11.3 Termination for Cause

Either party may terminate these Terms immediately upon written notice if:

  • The other party breaches any material term of these Terms and fails to remedy the breach within fourteen (14) days of receiving notice of the breach
  • The other party becomes insolvent, enters into administration, or takes or is subject to any action related to its bankruptcy or insolvency

11.4 Effect of Termination

Upon termination of these Terms:

  • We will cease providing the Services
  • You will pay all outstanding fees for Services performed up to the date of termination
  • Each party will return or destroy all Confidential Information of the other party
  • Sections 5 (Intellectual Property), 6 (Confidentiality), 8 (Warranties and Representations), 9 (Limitation of Liability), 10 (Indemnification), and 12 (General) will survive termination

12. GENERAL

12.1 Entire Agreement

These Terms, together with any proposal, scope of work, or service agreement, constitute the entire agreement between the parties with respect to the subject matter and supersede all prior agreements, understandings, and communications.

12.2 Assignment

You may not assign or transfer these Terms or any rights or obligations under these Terms without our prior written consent. We may assign these Terms to any successor to our business.

12.3 Subcontractors

We may subcontract the performance of any of our obligations under these Terms without your prior consent, provided that we remain responsible for all subcontracted obligations.

12.4 Force Majeure

Neither party will be liable for any delay or failure to perform its obligations under these Terms if such delay or failure is due to circumstances beyond its reasonable control, including but not limited to acts of God, natural disasters, terrorism, war, civil unrest, labour disputes, or failure of third-party providers.

12.5 Waiver

No failure or delay by either party in exercising any right under these Terms will constitute a waiver of that right. No waiver of any term of these Terms will be deemed a further or continuing waiver of that term or any other term.

12.6 Severability

If any provision of these Terms is held to be invalid, illegal, or unenforceable, the remaining provisions will continue in full force and effect.

12.7 Relationship of Parties

Nothing in these Terms creates any agency, partnership, joint venture, or employment relationship between the parties. Neither party has authority to bind the other in any way.

12.8 Notices

All notices must be in writing and will be deemed given when delivered personally, sent by confirmed email, or three (3) business days after being sent by registered or certified mail.

12.9 Governing Law

These Terms are governed by the laws of the State of [Your State], Australia, without regard to its conflict of law principles. The parties submit to the exclusive jurisdiction of the courts of [Your State], Australia.

12.10 Consumer Guarantees

If you are a “consumer” as defined in the Australian Consumer Law, you are entitled to certain non-excludable consumer guarantees. Nothing in these Terms limits or excludes your rights under the Australian Consumer Law.

13. DEFINITIONS

In these Terms, the following definitions apply:

“Australian Consumer Law” means Schedule 2 of the Competition and Consumer Act 2010 (Cth).

“Content” means any text, graphics, images, audio, video, software, data, and other materials.

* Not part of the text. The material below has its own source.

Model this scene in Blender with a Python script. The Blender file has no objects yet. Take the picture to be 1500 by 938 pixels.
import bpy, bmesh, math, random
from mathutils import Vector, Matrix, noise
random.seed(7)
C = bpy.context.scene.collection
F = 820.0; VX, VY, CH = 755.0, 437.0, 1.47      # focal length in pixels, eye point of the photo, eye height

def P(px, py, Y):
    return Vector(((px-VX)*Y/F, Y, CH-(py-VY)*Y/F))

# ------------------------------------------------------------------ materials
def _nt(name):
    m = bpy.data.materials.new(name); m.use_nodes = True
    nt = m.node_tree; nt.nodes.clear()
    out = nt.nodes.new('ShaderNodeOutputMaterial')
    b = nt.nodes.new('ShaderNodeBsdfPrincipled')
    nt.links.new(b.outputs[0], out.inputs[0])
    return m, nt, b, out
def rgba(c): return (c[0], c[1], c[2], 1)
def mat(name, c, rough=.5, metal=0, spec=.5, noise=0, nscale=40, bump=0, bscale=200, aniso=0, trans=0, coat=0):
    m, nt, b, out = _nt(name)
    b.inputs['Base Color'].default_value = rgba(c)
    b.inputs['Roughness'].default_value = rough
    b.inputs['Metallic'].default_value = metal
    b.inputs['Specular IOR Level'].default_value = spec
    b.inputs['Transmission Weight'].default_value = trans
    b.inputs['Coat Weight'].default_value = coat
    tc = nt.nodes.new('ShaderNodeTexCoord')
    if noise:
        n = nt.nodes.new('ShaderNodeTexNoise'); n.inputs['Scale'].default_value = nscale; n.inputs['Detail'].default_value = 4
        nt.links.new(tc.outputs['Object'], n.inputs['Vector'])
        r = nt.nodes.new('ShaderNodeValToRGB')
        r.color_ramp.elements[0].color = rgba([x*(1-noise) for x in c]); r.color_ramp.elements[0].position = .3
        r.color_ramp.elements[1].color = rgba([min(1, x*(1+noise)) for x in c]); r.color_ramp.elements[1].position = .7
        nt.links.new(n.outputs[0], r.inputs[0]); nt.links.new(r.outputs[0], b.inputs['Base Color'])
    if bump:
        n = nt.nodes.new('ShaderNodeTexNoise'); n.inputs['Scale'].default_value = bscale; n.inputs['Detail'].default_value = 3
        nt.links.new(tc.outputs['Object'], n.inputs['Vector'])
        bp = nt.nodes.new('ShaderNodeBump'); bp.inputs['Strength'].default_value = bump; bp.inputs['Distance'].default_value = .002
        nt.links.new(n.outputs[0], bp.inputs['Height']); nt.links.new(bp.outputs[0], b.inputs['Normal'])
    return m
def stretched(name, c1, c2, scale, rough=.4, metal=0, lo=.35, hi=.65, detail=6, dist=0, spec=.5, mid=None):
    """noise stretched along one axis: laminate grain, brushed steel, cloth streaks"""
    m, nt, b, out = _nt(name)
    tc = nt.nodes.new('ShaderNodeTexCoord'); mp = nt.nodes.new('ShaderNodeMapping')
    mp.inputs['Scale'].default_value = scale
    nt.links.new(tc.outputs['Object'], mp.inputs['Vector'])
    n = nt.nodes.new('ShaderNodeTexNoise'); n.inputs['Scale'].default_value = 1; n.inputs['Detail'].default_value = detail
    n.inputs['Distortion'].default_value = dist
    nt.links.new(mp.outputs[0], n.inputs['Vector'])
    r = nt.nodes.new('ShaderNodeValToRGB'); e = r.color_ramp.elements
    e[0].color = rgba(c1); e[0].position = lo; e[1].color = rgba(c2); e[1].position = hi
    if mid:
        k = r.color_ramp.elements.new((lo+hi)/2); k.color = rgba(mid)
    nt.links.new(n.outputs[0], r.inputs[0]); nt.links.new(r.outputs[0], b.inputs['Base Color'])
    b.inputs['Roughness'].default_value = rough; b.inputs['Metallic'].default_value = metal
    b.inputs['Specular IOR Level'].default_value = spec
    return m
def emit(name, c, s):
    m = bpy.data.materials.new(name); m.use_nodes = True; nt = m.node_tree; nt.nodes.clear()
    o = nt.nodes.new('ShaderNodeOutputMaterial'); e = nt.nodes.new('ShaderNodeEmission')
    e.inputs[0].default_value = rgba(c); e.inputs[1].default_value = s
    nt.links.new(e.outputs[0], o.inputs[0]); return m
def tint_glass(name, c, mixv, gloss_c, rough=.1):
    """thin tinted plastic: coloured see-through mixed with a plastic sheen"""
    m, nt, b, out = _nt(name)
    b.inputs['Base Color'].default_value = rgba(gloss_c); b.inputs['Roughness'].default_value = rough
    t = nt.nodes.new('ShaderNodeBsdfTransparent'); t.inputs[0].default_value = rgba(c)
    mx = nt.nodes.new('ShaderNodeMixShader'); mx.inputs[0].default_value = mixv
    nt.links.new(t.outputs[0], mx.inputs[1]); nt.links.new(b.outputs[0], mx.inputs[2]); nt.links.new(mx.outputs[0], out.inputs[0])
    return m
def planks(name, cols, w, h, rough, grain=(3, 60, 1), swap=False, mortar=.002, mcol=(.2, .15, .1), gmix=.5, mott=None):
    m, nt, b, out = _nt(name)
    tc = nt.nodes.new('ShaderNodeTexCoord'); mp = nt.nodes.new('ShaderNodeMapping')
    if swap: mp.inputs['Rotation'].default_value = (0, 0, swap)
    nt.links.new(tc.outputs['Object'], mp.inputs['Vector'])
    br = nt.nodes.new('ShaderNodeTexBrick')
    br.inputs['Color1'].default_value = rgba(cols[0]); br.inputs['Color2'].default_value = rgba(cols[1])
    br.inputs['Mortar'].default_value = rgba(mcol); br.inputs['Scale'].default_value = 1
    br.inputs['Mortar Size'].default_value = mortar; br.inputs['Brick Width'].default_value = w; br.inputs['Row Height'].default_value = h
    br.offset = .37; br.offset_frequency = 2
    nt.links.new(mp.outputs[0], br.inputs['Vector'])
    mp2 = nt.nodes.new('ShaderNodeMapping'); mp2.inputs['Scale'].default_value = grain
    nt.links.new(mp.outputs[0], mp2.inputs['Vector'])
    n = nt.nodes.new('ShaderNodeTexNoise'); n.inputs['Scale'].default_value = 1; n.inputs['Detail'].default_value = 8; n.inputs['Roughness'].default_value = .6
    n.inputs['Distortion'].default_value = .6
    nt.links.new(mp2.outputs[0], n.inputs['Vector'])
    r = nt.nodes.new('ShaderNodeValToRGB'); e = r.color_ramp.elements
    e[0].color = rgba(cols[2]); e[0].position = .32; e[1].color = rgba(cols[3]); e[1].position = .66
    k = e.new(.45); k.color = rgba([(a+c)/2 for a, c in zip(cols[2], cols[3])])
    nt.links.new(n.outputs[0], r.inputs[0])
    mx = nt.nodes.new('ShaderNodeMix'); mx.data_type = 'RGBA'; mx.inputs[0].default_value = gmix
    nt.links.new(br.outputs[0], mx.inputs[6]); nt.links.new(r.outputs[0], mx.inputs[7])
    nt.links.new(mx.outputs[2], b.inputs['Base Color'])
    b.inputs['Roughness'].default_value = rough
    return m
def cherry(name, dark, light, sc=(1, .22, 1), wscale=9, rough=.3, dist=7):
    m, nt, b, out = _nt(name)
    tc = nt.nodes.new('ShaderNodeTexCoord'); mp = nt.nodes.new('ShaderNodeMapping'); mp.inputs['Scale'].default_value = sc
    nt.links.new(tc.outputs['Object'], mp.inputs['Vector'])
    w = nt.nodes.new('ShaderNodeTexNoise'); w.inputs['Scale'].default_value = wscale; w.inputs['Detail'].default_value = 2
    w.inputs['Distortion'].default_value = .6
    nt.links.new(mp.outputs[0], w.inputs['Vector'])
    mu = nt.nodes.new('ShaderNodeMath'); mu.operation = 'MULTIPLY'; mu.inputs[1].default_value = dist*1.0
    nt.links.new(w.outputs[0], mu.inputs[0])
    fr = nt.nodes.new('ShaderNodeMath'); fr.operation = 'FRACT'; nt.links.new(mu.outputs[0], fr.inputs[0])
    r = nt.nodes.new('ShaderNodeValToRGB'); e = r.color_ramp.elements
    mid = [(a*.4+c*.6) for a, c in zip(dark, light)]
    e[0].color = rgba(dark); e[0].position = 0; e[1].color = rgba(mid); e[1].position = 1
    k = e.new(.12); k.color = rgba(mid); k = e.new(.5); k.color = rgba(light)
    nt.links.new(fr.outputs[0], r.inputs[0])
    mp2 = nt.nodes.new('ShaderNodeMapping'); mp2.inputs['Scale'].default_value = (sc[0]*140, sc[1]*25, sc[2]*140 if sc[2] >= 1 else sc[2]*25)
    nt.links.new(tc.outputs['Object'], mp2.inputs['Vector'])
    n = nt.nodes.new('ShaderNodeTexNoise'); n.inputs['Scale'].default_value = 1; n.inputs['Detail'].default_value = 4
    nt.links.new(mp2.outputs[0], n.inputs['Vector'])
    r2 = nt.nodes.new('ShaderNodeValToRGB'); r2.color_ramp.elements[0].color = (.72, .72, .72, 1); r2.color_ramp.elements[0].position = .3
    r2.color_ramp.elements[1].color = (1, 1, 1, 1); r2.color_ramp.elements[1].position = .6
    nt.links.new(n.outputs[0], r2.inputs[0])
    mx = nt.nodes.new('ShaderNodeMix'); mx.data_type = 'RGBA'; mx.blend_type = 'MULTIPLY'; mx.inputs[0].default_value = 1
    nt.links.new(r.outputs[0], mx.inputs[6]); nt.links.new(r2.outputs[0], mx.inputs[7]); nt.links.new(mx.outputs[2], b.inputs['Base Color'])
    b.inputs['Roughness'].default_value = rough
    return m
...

“Deliverables” means the final work product resulting from our performance of the Services.

“Intellectual Property Rights” means all copyright, patents, trademarks, design rights, database rights, trade secrets, know-how, and all other intellectual property rights, whether registered or unregistered, and any applications for registration thereof.

“Services” means the web design, marketing, branding, website development, search engine optimisation (SEO), and related digital services provided by us to you.